People have asked me for a while now what I think about the Wray/GPD story.
My answer has been: I don't have enough facts to make a determination.
This morning, over at the Style & Cut Shop on Georgia Street, the question had a new dimension: What do you think about it in light of the Bledsoe series in the Rhino?
My answer is the same. I still don't have enough facts. The series has been fascinating, but has yet to offer any direct insight about the events that got Wray locked out, and squeezed out, of his job.
One presumes this stuff is coming, and that the version of events will be highly sympathetic to Wray, who has been cast thus far as a paragon of virtue in a dirty world. And one supposes, given the emphasis to date on race, and the title "Cops in Black and White," that Wray will be shown as the victim of racial politics.
Perhaps he was. We'll see what we see, from Bledsoe, and from the City and various investigations.
So far, the series has lined up with the broad public perception that Wray was not a racist, and that he was a decent hard-working local boy made good. It has provided detail into some of the problems -- many of them already well-known -- at GPD under former Chief White. It has shown a lurid side of police culture that probably exists in pockets of every department at some time, but is no more acceptable for that, and in doing so has gotten the word "dildo" into the Rhino Times. It has outlined some bigtime drug-running in our town, and limned a demimonde that may be news to some readers. And it has shown that James Hinson may well have merited the surveillance that cracked this story open.

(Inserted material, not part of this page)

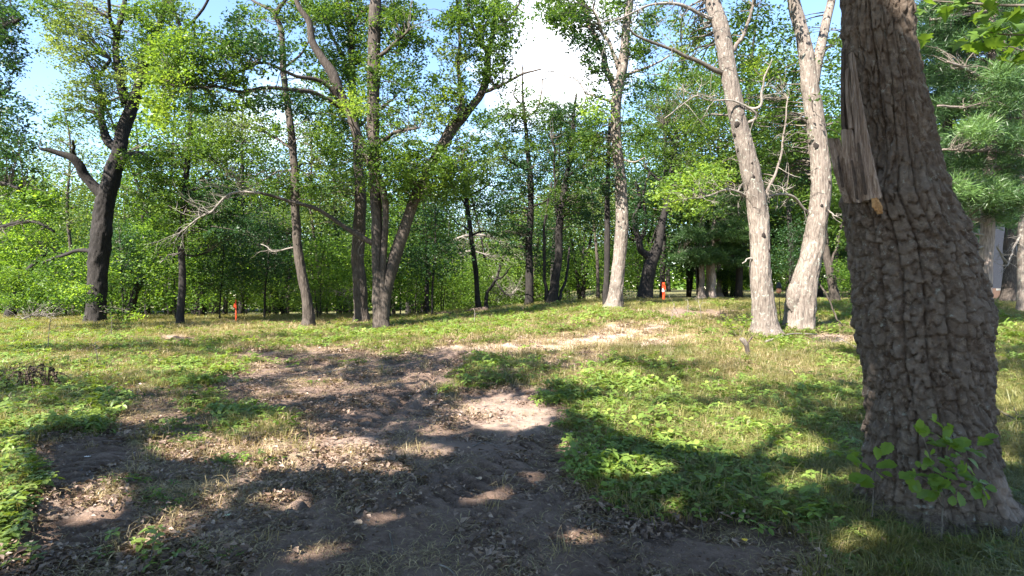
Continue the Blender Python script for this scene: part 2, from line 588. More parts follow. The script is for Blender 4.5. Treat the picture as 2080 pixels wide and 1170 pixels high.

It has also traced some of the history between Wray and other City officials, not always in ways that make Wray look good. Certainly Wray's decision to move Project Homestead documents to the FBI would have pissed off a lot of bosses. There have been passing mentions of discontent among black officers dating back to the days of Chief Daughtry, but no evidence or judgment on the validity of any such concerns.
Some questions about Bledsoe's methodology are also beginning to emerge. The City, for example, says there are dangers in naming some of the names in the series.
Meanwhile, an alert EdCone.com reader says the public pushback against one anecdote in the series includes an "incredible admission" in Bledsoe's response to the threatened libel suit from Morton's attorney.
In that article, Bledsoe says, "I relied on the memories of David Wray, one other officer and a news story about Stacy Morton's arrest for much of my account about the incident involving Morton. David Wray says that the version of the story he told came from the officers who investigated the case and he stands by it.
"I talked with a source at the district attorney's office at the time of the trial who told me that the case had been dismissed after the victim testified in a bizarre and confusing manner. That person was in a position to know, and I had no reason to doubt what was told to me. That memory obviously was faulty. I should have checked the court records. That was my oversight and I apologize for it."
Says my reader: "He based this incident, which took up most of a week's story, on the second-hand memory of the key character in this drama -- some might say the hero -- and another anonymous officer, whose authority, involvement or point of view are not described. He didn't check the public record [or ackowledge different versions of the story]...To me, that's stunning. I think this peek under the tent of his methods is telling and shines a great deal of light on this series."
Maybe. I hope not. Jerry is very, very good at reporting and writing complex and controversial stories, we would all be best off if his work is otherwise bulletproof.
And the real controversy, the stuff we haven't gotten from the City or anyone else yet, is still to come.
"And the real controversy, the stuff we haven't gotten from the City or anyone else yet, is still to come."
Which is why we can't assume Bledsoe's work IS bulletproof. But it seems that a lot of folks are assuming it is, or even that it's gospel.
Posted by: jw | Oct 07, 2006 at 05:57 PM
The City has allowed this info-vacuum to persist. Perhaps they have no choice, but my column calling for more facts is already more than eight months old.
When a reporter of Bledsoe's stature steps into the void, and when emotions run as high as they do on this subject, people are bound to respond.